Lowest Common Denominators, Politicians, and Common Core

I wonder if “lowest common denominator” shows up in the Common Core State Standards?

Well, it probably shows up in the math standards since that’s how you add fractions. But it ought to be highlighted in the language standards too, since that’s the level of most political language today, particularly in Mississippi.

“Something of small intellectual content designed to appeal to a lowbrow audience” is the non-mathematical definition in the Merriam-Webster dictionary, e.g. Common Core State Standards are an Obama conspiracy to nationalize education, its curriculum is full of objectionable (i.e. liberal) materials, and they invade privacy.

In Mississippi, top state Republican leaders were for the standards until they were against them.  Lieutenant Governor Tate Reeves just abandoned his support and joined Governor Phil Bryant (who flipped earlier) in opposition to the standards in Mississippi.

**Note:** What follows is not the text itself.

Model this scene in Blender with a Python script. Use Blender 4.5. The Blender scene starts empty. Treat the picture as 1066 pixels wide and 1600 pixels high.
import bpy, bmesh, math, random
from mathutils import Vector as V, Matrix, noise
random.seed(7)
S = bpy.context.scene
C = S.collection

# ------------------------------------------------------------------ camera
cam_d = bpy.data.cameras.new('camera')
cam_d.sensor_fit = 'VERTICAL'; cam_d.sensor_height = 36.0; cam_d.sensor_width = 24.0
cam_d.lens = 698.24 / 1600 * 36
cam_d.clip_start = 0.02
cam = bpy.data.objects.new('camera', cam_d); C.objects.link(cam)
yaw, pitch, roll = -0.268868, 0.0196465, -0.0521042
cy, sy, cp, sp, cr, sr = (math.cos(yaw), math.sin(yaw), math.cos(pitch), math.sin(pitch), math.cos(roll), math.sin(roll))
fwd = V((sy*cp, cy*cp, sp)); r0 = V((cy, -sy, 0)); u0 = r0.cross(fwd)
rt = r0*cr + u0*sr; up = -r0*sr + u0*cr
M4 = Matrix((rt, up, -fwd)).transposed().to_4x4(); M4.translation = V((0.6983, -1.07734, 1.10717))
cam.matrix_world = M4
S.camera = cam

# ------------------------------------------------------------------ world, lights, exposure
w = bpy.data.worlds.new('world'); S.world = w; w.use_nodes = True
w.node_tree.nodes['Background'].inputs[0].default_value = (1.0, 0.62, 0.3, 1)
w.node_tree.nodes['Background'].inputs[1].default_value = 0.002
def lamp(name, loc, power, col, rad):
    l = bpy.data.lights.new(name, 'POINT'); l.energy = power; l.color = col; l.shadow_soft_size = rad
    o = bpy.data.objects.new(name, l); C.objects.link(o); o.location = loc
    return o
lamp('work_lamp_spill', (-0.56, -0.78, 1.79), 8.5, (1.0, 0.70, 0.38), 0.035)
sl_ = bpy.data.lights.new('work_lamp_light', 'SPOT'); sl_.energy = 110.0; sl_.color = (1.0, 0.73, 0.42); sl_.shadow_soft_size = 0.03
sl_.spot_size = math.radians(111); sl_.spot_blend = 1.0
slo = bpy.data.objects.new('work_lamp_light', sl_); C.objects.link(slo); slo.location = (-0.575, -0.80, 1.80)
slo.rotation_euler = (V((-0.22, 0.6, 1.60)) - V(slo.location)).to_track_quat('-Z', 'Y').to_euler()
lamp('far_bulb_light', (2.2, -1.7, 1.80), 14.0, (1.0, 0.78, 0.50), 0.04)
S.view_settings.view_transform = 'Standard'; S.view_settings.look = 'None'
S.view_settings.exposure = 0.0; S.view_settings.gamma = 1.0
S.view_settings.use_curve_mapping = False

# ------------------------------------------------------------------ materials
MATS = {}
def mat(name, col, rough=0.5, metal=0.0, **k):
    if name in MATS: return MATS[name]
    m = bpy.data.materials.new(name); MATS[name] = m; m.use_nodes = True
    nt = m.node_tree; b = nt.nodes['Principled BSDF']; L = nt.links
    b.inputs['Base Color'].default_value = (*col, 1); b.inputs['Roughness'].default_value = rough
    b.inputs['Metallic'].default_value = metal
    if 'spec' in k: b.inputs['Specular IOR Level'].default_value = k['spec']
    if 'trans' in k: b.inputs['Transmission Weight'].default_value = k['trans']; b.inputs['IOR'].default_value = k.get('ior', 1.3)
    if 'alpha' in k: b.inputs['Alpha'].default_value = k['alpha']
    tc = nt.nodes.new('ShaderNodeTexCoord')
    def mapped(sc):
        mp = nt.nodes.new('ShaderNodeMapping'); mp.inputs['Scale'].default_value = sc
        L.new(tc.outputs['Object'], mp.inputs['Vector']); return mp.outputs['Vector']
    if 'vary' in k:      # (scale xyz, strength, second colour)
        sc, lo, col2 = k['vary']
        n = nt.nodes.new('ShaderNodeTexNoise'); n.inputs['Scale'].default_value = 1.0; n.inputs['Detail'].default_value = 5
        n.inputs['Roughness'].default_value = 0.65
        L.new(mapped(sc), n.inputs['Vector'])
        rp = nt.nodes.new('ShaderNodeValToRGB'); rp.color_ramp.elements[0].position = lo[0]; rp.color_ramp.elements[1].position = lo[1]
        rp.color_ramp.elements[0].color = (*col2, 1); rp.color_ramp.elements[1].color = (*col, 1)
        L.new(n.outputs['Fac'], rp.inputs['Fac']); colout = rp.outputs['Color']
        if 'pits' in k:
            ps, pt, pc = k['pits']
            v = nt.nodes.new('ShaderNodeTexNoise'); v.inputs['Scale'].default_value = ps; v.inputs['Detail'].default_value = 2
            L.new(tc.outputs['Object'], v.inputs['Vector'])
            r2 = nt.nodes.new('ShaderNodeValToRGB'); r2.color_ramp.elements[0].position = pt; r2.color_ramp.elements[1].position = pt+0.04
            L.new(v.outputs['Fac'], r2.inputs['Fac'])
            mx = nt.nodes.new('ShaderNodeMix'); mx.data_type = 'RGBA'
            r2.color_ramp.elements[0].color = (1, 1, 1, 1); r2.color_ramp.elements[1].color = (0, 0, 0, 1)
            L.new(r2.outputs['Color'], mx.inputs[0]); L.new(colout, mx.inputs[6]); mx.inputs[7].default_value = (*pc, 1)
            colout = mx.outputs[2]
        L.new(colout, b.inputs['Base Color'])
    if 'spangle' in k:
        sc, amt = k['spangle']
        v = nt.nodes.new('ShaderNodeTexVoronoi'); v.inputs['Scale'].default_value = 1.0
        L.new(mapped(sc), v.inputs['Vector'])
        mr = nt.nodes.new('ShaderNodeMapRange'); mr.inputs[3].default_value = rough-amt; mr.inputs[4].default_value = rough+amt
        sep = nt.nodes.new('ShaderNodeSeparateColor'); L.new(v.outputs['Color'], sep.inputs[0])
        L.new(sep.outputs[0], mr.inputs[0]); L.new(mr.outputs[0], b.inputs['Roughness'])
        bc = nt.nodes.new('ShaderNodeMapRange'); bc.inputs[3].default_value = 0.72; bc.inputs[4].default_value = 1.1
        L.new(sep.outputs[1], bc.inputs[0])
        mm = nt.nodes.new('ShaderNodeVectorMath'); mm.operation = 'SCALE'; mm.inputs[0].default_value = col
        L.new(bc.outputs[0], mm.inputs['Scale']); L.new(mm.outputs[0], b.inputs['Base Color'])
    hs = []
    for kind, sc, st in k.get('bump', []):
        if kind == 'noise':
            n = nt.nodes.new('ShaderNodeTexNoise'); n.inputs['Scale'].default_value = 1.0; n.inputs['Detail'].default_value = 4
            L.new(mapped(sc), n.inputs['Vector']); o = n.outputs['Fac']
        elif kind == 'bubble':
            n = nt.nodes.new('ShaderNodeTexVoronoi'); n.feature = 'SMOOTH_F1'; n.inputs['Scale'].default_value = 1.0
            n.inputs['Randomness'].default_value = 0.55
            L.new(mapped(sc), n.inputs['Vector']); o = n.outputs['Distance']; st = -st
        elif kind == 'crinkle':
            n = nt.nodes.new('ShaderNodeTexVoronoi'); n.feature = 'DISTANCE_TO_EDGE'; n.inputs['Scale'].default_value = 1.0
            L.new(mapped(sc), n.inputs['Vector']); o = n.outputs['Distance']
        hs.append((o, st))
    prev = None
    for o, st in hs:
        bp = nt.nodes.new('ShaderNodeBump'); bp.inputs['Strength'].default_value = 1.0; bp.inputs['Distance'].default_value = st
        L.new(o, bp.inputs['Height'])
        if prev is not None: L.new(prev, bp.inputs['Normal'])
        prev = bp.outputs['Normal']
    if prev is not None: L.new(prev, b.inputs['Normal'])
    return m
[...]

State Senator Angela Hill is one of the Tea Party champions opposing the standards.  One of her main complaints is that they were adopted by the State Board of Education, not the Mississippi Legislature. Her rampage against the standards can be seen on Facebook at “Stop Common Core – Mississippi.”

Yes, indeed, senator, it’s past time we turned our educational standards over to politicians. There’s no better way to keep Mississippi’s historic position as the nation’s lowest common denominator than to do that.

That should include the repeal of the amendment to Section 203 of the state constitution that we adopted in 1982 to create an independent State Board of Education.

“The reason we have the constitutional amendment in the first place is to keep the politicians from messing around in education according to the whim of the moment,” long-time State Senator Hob Bryan told the Associated Press. Poor Hob, he just doesn’t appreciate lowest common denominators.

The state board is made up of nine members, five appointed by the governor, including one teacher and one administrator, and two each appointed by the lieutenant governor and House speaker. This board hires the State Superintendent of Education.

“I am committed to continuing implementation of these standards,” said State Superintendent Carey Wright.

How could she and her board, a majority appointed by now Common Core foes Bryant and Reeves, not get on board the lowest common denominator bandwagon?

Well, maybe they read the Common Core web page posted by the Clinton Public School District, home of House Speaker Philip Gunn: “These standards are simply goals for what students should know and be able to do at each grade level….Decisions about how to teach the standards, such as curriculum, tools, materials and textbooks, continue to be made by local districts and school leaders who know their students best.”

The top-ranked district’s motto is “where excellence is the only option.”

Humpf, they probably only teach lowest common denominators in math classes.